The Australian has been criticised for its coverage of the fires. In one article it said the blazes were "nothing new". It did say that climate change could not be ruled out as a cause before adding: "Climate change or no, these are some of the costs of being in one of the most fire prone regions in the world."

It also was supportive of Prime Minister Scott Morrison's decision to take a holiday to Hawaii. A commentary piece said: "We can't blame him for wanting to take a well-earned break with his family, skip Monday's Mid-Year Economic and Fiscal Outlook surplus backtrack or escape the smoke from the bushfires surrounding Sydney."

Mr Miller told the Sydney Morning Herald Ms Townsend resigned in December and was due to leave shortly.

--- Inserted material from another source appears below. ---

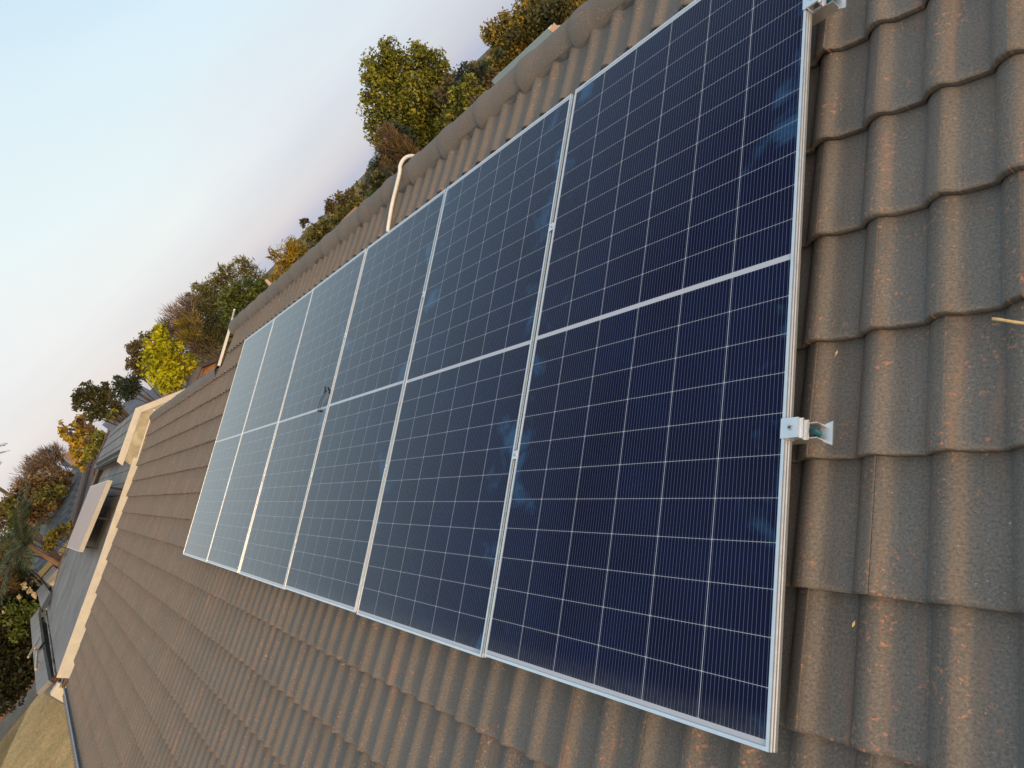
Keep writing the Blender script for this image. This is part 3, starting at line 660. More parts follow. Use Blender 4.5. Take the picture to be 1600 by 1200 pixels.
for k in range(1, n_):
    x0 = xa + (xb - xa) * k / n_; mb = MB(); mb.box((x0 - .05, i2.y + .02, ZV - .215), (x0 + .05, gy - .02, ZV - .17)); mb.build('slab_seam', M_CONCD, pa)
# T shaped timber props standing on the coping
def tee(p, q, r0, r1, z, label):
    e = empty('timber_prop', gpt(*r1, ZV), label, 'timber', 'T shaped timbers on the coping')
    A, B = gpt(*p, z), gpt(*q, z); C_ = A.lerp(B, .5); D_ = gpt(*r1, ZV)
    mb = MB(); mb.bar(A, B, .05, .04); mb.build('crosspiece', M_WOOD, e); mb = MB(); mb.bar(gpt(*r0, z), D_, .04, .04); mb.build('post', M_WOOD, e)
tee((61, 997), (44, 1027), (54, 1013), (61, 1017), -1.18, 'T shaped pale timber standing on the grey coping, the one overhanging the hedge')
tee((58, 1019), (56, 1046), (57.5, 1033), (65, 1037), -1.20, 'T shaped pale timber standing on the grey coping, nearer the cream barge board')
mb = MB(); mb.bar(gpt(69, 1004, -1.3), gpt(62, 1014, -1.3), .06, .05); tag(mb.build('black_bracket', M_BLACK), 'short black bracket on the veranda beside the T shaped timber', 'bracket')

# ------------------------------------------------------------------ houses farther away
def poly(name, pp, mat_, parent, off=(0, 0, -.15)): return uvmesh(name, [P(*p) for p in pp], mat_, parent, off)
def wall_from(name, p, q, mat_, parent, zb=G, th=.2):
    p, q = Vector(p), Vector(q); d = (q - p).normalized(); n = Vector((-d.y, d.x, 0)) * th
    mb = MB(); mb.slab([p, q, (q.x, q.y, zb), (p.x, p.y, zb)], n); return mb.build(name, mat_, parent)
# ochre house with dark hipped roof
h1 = empty('ochre_house', (P(75, 880, 38).x, P(75, 880, 38).y, G), 'ochre walled house with a dark hipped tile roof, behind the palm', 'house')
ze = P(40, 915, 38).z
def atz(px, py, z): r = ray(px, py); s = (z - CW.z) / r.z; return CW + r * s
E0, E1 = P(36, 917, 38), P(108, 837, 38); E0.z = E1.z = ze
HT = P(146, 706, 46); RL = P(70, 802, 52); RR = P(192, 652, 46); RR.z = HT.z
E2 = P(175, 800, 36); E2.z = ze
uvmesh('roof', [E0, E1, HT, RL], M_DTILE, h1, (0, 0, -.12)); uvmesh('side_roof', [E1, E2, RR, HT], M_PTILE, h1, (0, 0, -.12))
mb = MB(); mb.tube([E1 + Vector((0, 0, .05)), HT + Vector((0, 0, .10))], .16, 8); mb.build('hip_capping', M_RUST, h1)
mb = MB(); mb.bar(E0 - Vector((0, 0, .12)), E1 - Vector((0, 0, .12)), .12, .22); mb.build('fascia_gutter', mat('ochre_fascia', (0.50, 0.37, 0.17), .6), h1)
dW = (E1 - E0).normalized(); nW = Vector((-dW.y, dW.x, 0)); nW = nW if nW.dot(CW - E0) < 0 else -nW
w0, w1 = E0 + nW * .5 + dW * .6, E1 + nW * .5 - dW * .3; w0.z = w1.z = ze - .15
wall_from('wall', w0, w1, M_PLASTER, h1)
wc = P(70, 895, 38); wd = w0.lerp(w1, .48); wd.z = ze - .75; mb = MB(); mb.box((-.65, -.06, -.4), (.65, .0, .35), lambda x, y, z: wd + dW * x - nW * (.02 - y) + Vector((0, 0, z))); mb.build('window', M_DARK, h1)
wall_from('side_wall', w1, E2 + nW * .5, M_PLASTER, h1)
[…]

"The dedication and professionalism of our journalists and photographers have kept the community - particularly those Australians affected directly - informed and supported," he added.

What is the current situation with the fires?

On the New South Wales (NSW) and Victoria border, fires have merged to create a mega-blaze, covering more than 640,000 hectares of land.

More than 174 fires are still burning across NSW with 65 said to be uncontained.

According to NSW Rural Fire Service, more than 2,000 homes have been destroyed so far during this fire season.

In Victoria, residents of Wodonga were evacuated overnight. There is one emergency warning in place in the state.

Image copyright Reuters
Image caption At least 25,000 koalas are estimated to have died on Kangaroo Island in South Australia

In South Australia, firefighters are still tackling bushfires on Kangaroo Island. On Thursday, the island's mayor Michael Pengilly described the situation there as "hell on earth". At least 25,000 koalas are estimated to have died on the island.

David Bowman, a professor of pyrogeography from the University of Tasmania told the BBC that the implications of the current fires in Australia could not be underestimated.

"We've got fires that are still burning, transforming landscapes, wiping out wildlife - Australia's not going to be the same after this. The consequences of this will be around for hundreds of years," he said.